Les hôtes du préfet ont dénoncé le fait que Mme le sous-préfet n’ait pas donné la parole à toutes les composantes du village de N’Gatty lors de la consultation populaire du 1er février 2023. Ces composantes sont les chefs de générations, le doyen d’âge, le chef de terre, le président des jeunes et la responsable des femmes etc. Pire, les partisans de Séké Benson ont trouvé que le sous-préfet, Tiekpelé Soro Minata, a imposé Akpa Sié André, en tant que chef, à la communauté villageoise au détriment de Seké Benson qui a assuré l’intérim de chef de 2016 à fin 2022. Les partisans de Seké Benson estiment que l’assemblée générale du 28 mai 2022, de la génération Bôdjl, non seulement ne s’est pas tenue sur la place publique mais elle n’a pas réuni toutes les composantes sociales de N’Gatty.
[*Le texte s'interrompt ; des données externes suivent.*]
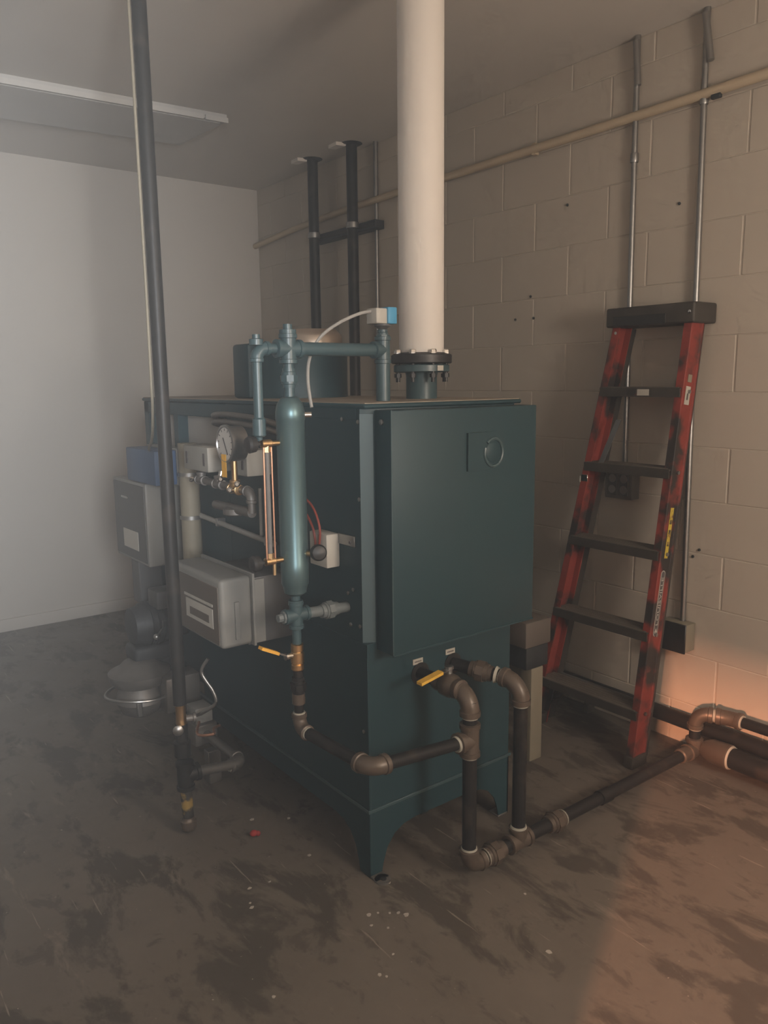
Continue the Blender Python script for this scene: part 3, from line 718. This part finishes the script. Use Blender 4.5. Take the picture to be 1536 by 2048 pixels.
mf = thing('control_manifold', 'grey pipe manifold with bright fittings under the pressure gauge', 'piping', (-0.16, 0.5, 1.1))
pipe((-0.185, 0.30, 1.130), (-0.130, 0.78, 1.120), 0.0115, 'cast', mf)
tee((-0.185, 0.392, 1.128), Y, Z, 0.0110, 'brass', mf, 0.026)
tee((-0.160, 0.55, 1.125), Y, Z, 0.0110, 'cast', mf, 0.026)
tee((-0.140, 0.72, 1.121), Y, Z, 0.0110, 'cast', mf, 0.026)
elbow((-0.187, 0.29, 1.130), Y, -Z, 0.0110, 'cast', mf, 0.024, thread=False)
pipe((-0.187, 0.29, 1.07), (-0.187, 0.29, 1.11), 0.0115, 'cast', mf)
pipe((-0.187, 0.29, 1.07), (-0.150, 0.60, 1.055), 0.014, 'cast', mf)
MB().lathe((-0.170, 0.43, 1.045), Z, [(0, 0.03), (0.004, 0.036), (0.02, 0.036), (0.024, 0.028)], 20).build('trap_cup', 'cast', mf)
for yy, zz in ((0.392, 1.128), (0.345, 1.150), (0.45, 1.155), (0.66, 1.135)):
    MB().lathe((-0.20, yy, zz), (-0.6, -0.8, 0), [(0, 0.008), (0.010, 0.009), (0.014, 0.005)], 8).build('bright_nut', 'chrome', mf)
pipe((-0.135, 0.72, 1.13), (-0.135, 0.72, 1.165), 0.008, 'chrome', mf)
pipe((-0.160, 0.55, 1.13), (-0.150, 0.55, 1.165), 0.008, 'chrome', mf)
for (nm, y0, y1, x0, lab) in (('pressure_control', 0.615, 0.800, -0.165, 'grey pressure control box with dark slots behind the gauge'),
                              ('limit_switch', 0.430, 0.520, -0.125, 'small pale limit switch box right of the gauge')):
    pc = thing(nm, lab, 'control box', (x0+0.04, (y0+y1)/2, 1.15))
    MB().box(x0, x0+0.085, y0, y1, 1.155, 1.235, 0.005, 2).build('case', 'control', pc)
    MB().box(x0-0.002, x0+0.001, y0+0.02, y0+0.032, 1.175, 1.215).build('slot', 'print', pc)
    if y1-y0 > 0.12: MB().box(x0-0.002, x0+0.001, y1-0.035, y1-0.023, 1.175, 1.215).build('slot', 'print', pc)
for k, (za, ra) in enumerate(((1.335, 0.009), (1.310, 0.009))):
    o = MB().tube(bez([(0.03, 0.90, za-0.025), (-0.04, 0.82, za-0.008), (-0.06, 0.68, za), (-0.05, 0.50, za-0.008), (-0.012, 0.40, za-0.03)], 8), ra, 10).build('flexible_cable', 'cast')
    tag(o, ('upper armoured cable arching along the boiler side above the gauge', 'lower armoured cable arching along the boiler side above the gauge')[k], 'cable', 'armoured cables above the gauge')

# white junction box with red wires right of the column
jb = thing('junction_box', 'small white junction box with red wires on the boiler side right of the column', 'junction box', (-0.02, 0.24, 0.9))
MB().box(-0.045, 0.0, 0.124, 0.214, 0.915, 1.012, 0.004, 2).build('case', 'label', jb)
MB().tube(bez([(-0.049, 0.165, 0.955), (-0.052, 0.150, 0.988), (-0.054, 0.143, 1.025), (-0.054, 0.155, 1.059), (-0.052, 0.182, 1.087), (-0.045, 0.230, 1.105)], 8), 0.0036, 8).build('red_wire', 'red_wire', jb)
MB().tube(bez([(-0.049, 0.178, 0.955), (-0.052, 0.171, 0.984), (-0.054, 0.175, 1.017), (-0.054, 0.190, 1.040), (-0.045, 0.225, 1.058)], 8), 0.0036, 8).build('red_wire', 'red_wire', jb)
MB().box(-0.006, 0.0, 0.045, 0.124, 0.984, 1.014, 0.001, 1).build('bracket_plate', 'galv', jb)
MB().lathe((-0.006, 0.065, 0.995), -X, [(0, 0.005), (0.002, 0.004)], 8).build('screw', 'print', jb)

# blue pressure switch on top of the riser, with its cable
ps = thing('pressure_switch', 'sky blue and grey pressure switch on top of the riser near the stack', 'switch', (HX, HY, 1.585))
MB().lathe((HX, HY, 1.580), Z, [(0, 0.010), (0.006, 0.016), (0.011, 0.024), (0.016, 0.024)], 18).build('socket', 'dark_box', ps)
MB().box(HX-0.002, HX+0.030, HY-0.030, HY+0.025, 1.596, 1.642, 0.003, 2).build('blue_cover', 'sky_blue', ps)
MB().box(HX-0.040, HX-0.002, HY-0.026, HY+0.022, 1.596, 1.638, 0.003, 2).build('grey_case', 'label', ps)
tag(MB().tube(bez([(HX-0.038, HY, 1.630), (0.08, 0.125, 1.622), (0.02, 0.14, 1.595), (-0.035, 0.15, 1.555), (-0.075, 0.14, 1.50), (-0.095, 0.12, 1.44), (-0.098, 0.10, 1.37)], 8), 0.0045, 8).build('switch_cable', 'grey_cable'),
    'pale cable arching from the sky blue switch down behind the header', 'cable')

# ------------------------------------------------------------------ pipes and conduits on the right wall
for k, (px, py, lab) in enumerate(((1.390, 2.370, 'dark vertical pipe at the wall behind the boiler, left of the pair'),
                                   (1.397, 1.990, 'dark vertical pipe at the wall behind the boiler, right of the pair'))):
    t = thing('wall_riser_pipe', lab, 'pipe', (px, py, 0), 'dark riser pipes behind the boiler')
    pipe((px, py, 0.0), (px, py, CZ), 0.0300, 'iron', t)
    MB().lathe((px, py, CZ-0.008), Z, [(0, 0.045), (0.0075, 0.06)], 20).build('ceiling_collar', 'iron', t)
    MB().prism([(-0.005, -0.06), (0.05, -0.08), (0.04, 0.06), (0.0, 0.075)], lambda a, b, px=px, py=py: (px-0.085+a, py+0.05+b*0.6, CZ-0.018), (0, 0, 0.0175)).build('pale_patch', 'white', t)
    MB().lathe((px, py, 2.262+k*0.0), Z, [(0, 0.036), (0.03, 0.036)], 20).build('clamp', 'galv', t)
us = thing('strut_channel', 'dark horizontal strut channel on the wall holding the two risers', 'strut', (1.46, 2.1, 2.28))
MB().box(1.432, WX-0.0075, 1.83, 2.46, 2.245, 2.29, 0.002, 1).build('channel', 'motor', us)
MB().box(1.428, 1.434, 1.84, 2.45, 2.258, 2.277, 0.0005, 1).build('slot', 'black', us)

bc = thing('beige_wall_conduit', 'long beige painted conduit running level along the block wall below the ceiling', 'conduit', (1.47, 1.0, 2.4))
MB().tube(bez([(1.476, -1.9, 2.45), (1.474, -0.3, 2.421), (1.472, 0.9, 2.408), (1.470, 1.9, 2.400), (1.470, 2.6, 2.38), (1.470, BY-0.002, 2.338)], 8), 0.0175, 16).build('pipe', 'beige', bc)
for yy, zz in ((-0.6, 2.427), (0.75, 2.4095), (1.55, 2.404)):
    MB().box(1.468, WX-0.0066, yy-0.012, yy+0.012, zz-0.024, zz+0.024, 0.002, 1).build('strap', 'beige', bc)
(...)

Les pro-Seké Benson estiment que le préfet de Dabou devait mener une enquête avant de délivrer l’arrêté de nomination de Monsieur Akpa André. Surtout qu’il a reçu un courrier de contestation, deux jours après la consultation populaire. Aussi, faut-il préciser que Mme le Sous-préfet et  le préfet de Dabou ont reçu concomitamment deux procès-verbaux de l’assemblée générale du village : une AG, appartenant aux pro-Akpa Sié André (faite au domicile du Milowl de la génération Bôdjl) et l’autre, appartenant aux pro-Seké Benson (s’est tenue sur la place publique). Malheureusement, l’on a remarqué que c’est uniquement le procès-verbal des partisans de Akpa Sié André qui a fait l’objet de la consultation.

Le préfet a indiqué qu’il s’est basé sur le procès-verbal de l’assemblée générale des Bôdj de N’Gatty croyant que l’assemblée avait été légale. Le préfet a cependant révélé que le procès-verbal de l’assemblée générale du village et l’arrêté de nomination du chef peuvent être attaqués devant les tribunaux, dans la mesure où la Côte d’Ivoire est un pays de droit. Il a également mentionné que ce n’est pas l’administration qui choisit le chef dans un village et que dès son arrivée à Dabou, il a demandé au chef intérimaire, de s’organiser en vue d’être confirmé. Mais le chef intérimaire n’a pas pris d’initiatives dans ce sens.


Il faut savoir que le village de N’Gatty a connu le calme, la sérénité et l’ordre avant, pendant et après la consultation populaire, grâce aux consignes du préfet lors de la réunion préparatoire qu’il a organisée en présence des chefs des différentes générations, le chef de terre, le doyen d’âge, le président des jeunes et la responsable des femmes, avec la participation des forces de l’ordre.

Les critères pour être chef de N’Gatty sont: être fils du village, être majeur, être de bonne moralité, avoir une résidence dans le village, avoir servi comme notable ou secrétaire auprès d’un chef et être aimé par la majorité  de la population. Nous apprenons que le chef à N’Gatty meurt au pouvoir. Les Patriarches au pouvoir appelés encore « gouvernants traditionnels » estiment que c’est en leur sein que doit sortir le chef du village. Alors qu’il n’a jamais été dit ni écrit dans les textes de lois et règlements intérieurs du village. Le chef est désigné à vie et non par un mandant de huit (8) ans.

N’Gatty est un village Adjoukrou de 4000 habitants, situé à 4 kilomètres de la ville de Dabou. Les Adjoukrou de N’Gatty sont organisés en classes d’âge et chaque classe d’âge, appelée encore génération est dirigée par un chef de génération, appelé en langue, « Milowl ». Il existe 7 classes d’âge qui sont : M’Borman, Nigbessi, Bôdjl, Sêtê, N’Djruman, Abroman et M’Bédié.

Selon les us et coutumes en pays Adjoukrou, chaque classe d’âge qui vient au pouvoir traditionnel, a un mandat de 8 ans non renouvelable. Ce pouvoir, est différent de celui de la chefferie, qui a un mandat à vie. La preuve est que, depuis la création de ce village 5 chefs se sont succédés. Ce sont par ordre chronologique, chef Agboudjou Moïse, chef Ess Metch, chef Gongo Essoh Jacques, chef Djedjro Philippe et chef Lasme Sié Paul.

Tous ces 5 chefs ont géré en paix, le village et sont morts au pouvoir. En effet, au décès du dernier chef (Lasme Sié Paul), c’est l’un de ses notables, M. Seké Benson, qui a pris les commandes et, qui a assuré l’intérim de 2016 à fin 2022.